TEGNA, Gannett go separate ways as print spin off is completed

Roger Yu
USA TODAY
Gannett and USA TODAY headquarters in McLean, Va.

TEGNA, the media company formerly called Gannett, said Monday it has completed the spin off of its publishing business, finalizing a strategy that had been in the works for nearly a year to protect its broadcasting and digital businesses from the decline in print advertising.

TEGNA, which will continue to be based in McLean, Va., owns or provides services to 46 TV stations nationwide and runs Cars.com and CareerBuilder.com. "We are ready to hit the ground running," TEGNA CEO Gracia Martore said in a statement.

The spun-off publishing company, which adopts the name Gannett, owns newspapers in 92 markets, including USA TODAY, and plans to acquire more papers and other media assets.

TEGNA, whose name was derived from the letters in Gannett, will begin trading Monday on the New York Stock Exchange under the symbol TGNA. Gannett, which will share the headquarters with TEGNA, retains its stock symbol, GCI.

Shares of new Gannett fell 3.6% Monday, or 53 cents, to $14.37 in morning trading, giving it a market capitalization value of $3.3 billion.

TEGNA shares rose 1.3%, or 40 cents, to $30.51.

On their last day of trading prior to the split, shares of old Gannett rose 0.7% to end Friday, June 26, at $37.16, raising the company's market value to $8.43 billion.

"Following the spin off of publishing, TEGNA boasts a streamlined asset base, which we expect to result in a greater emphasis on TEGNA's high growth digital assets," wrote John Janedis, an analyst at investment banking firm Jefferies, in a note to initiate coverage of TEGNA.

In August 2014, Gannett — which had nearly doubled its TV station business by buying competitor Belo a year earlier for $1.5 billion — announced its plans to separate into two publicly traded companies. The move, Martore then explained, would "increase shareholder value by building scale, increasing cash flow, sharpening management focus, and strengthening all of our businesses."

With the spin off, Gannett shareholders keep their shares of Gannett (now TEGNA). They also received one share of new Gannett for every two shares of old Gannett stock they owned as of June 22.

Led by CEO Robert Dickey, former president of the Gannett U.S. community publishing division, Gannett formally revealed Monday a plan to push its newspapers to work more closely together and share resources and stories under a new structure, called USA TODAY Media Network.

In June, Gannett expanded its local publishing business by completing the acquisition of the remaining 59.4% stake in the Texas-New Mexico Newspapers Partnership that it did not previously own. After the deal with Digital First Media, Gannett added 11 newspapers in three states, boosting its editorial employee count to more than 4,000 in the U.S. and the U.K.

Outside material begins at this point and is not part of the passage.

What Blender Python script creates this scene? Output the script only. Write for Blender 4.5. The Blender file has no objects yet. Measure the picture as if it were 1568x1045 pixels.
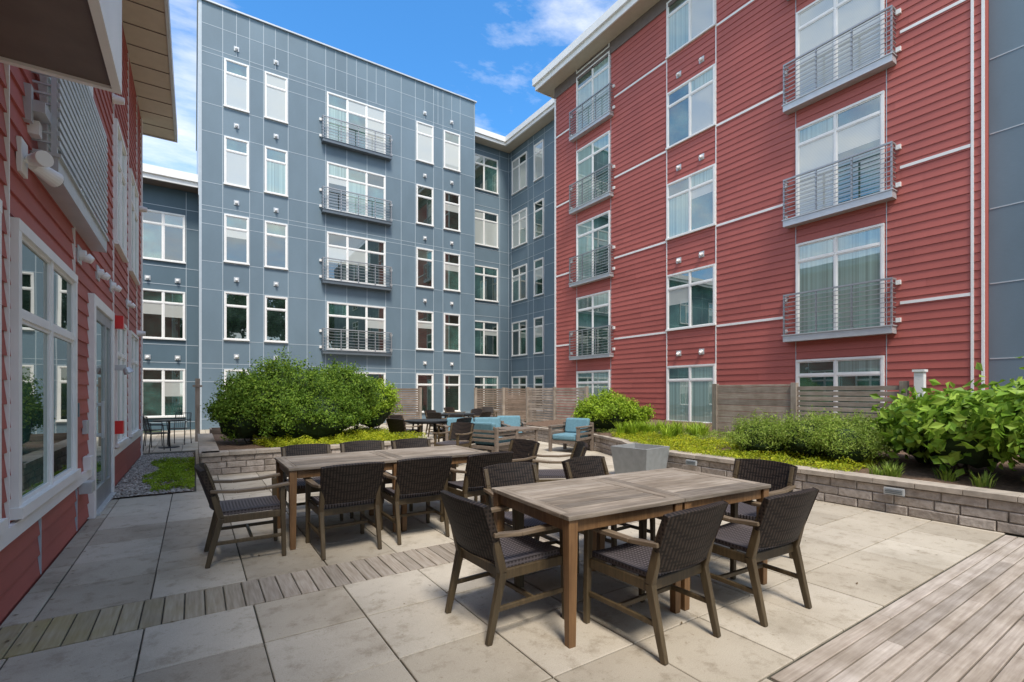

"Together, we are moving forward as one unified organization," Dickey said in a statement Monday. "Over the next year, we will continue to innovate and invest in this network."

Citing Gannett's $500 million credit facility, Janedis said Gannett will have "both the capacity and appetite to expand its footprint" through acquisitions in mid-size markets.

But with print advertising and newspaper subscribers still declining, "we continue to expect revenue to decline (longer-term)," he wrote.

"While top line growth remains challenged, we believe that operating as an independent entity should give Gannett the flexibility to grow margins by further consolidating back-office operations and extracting other cost efficiencies," he wrote.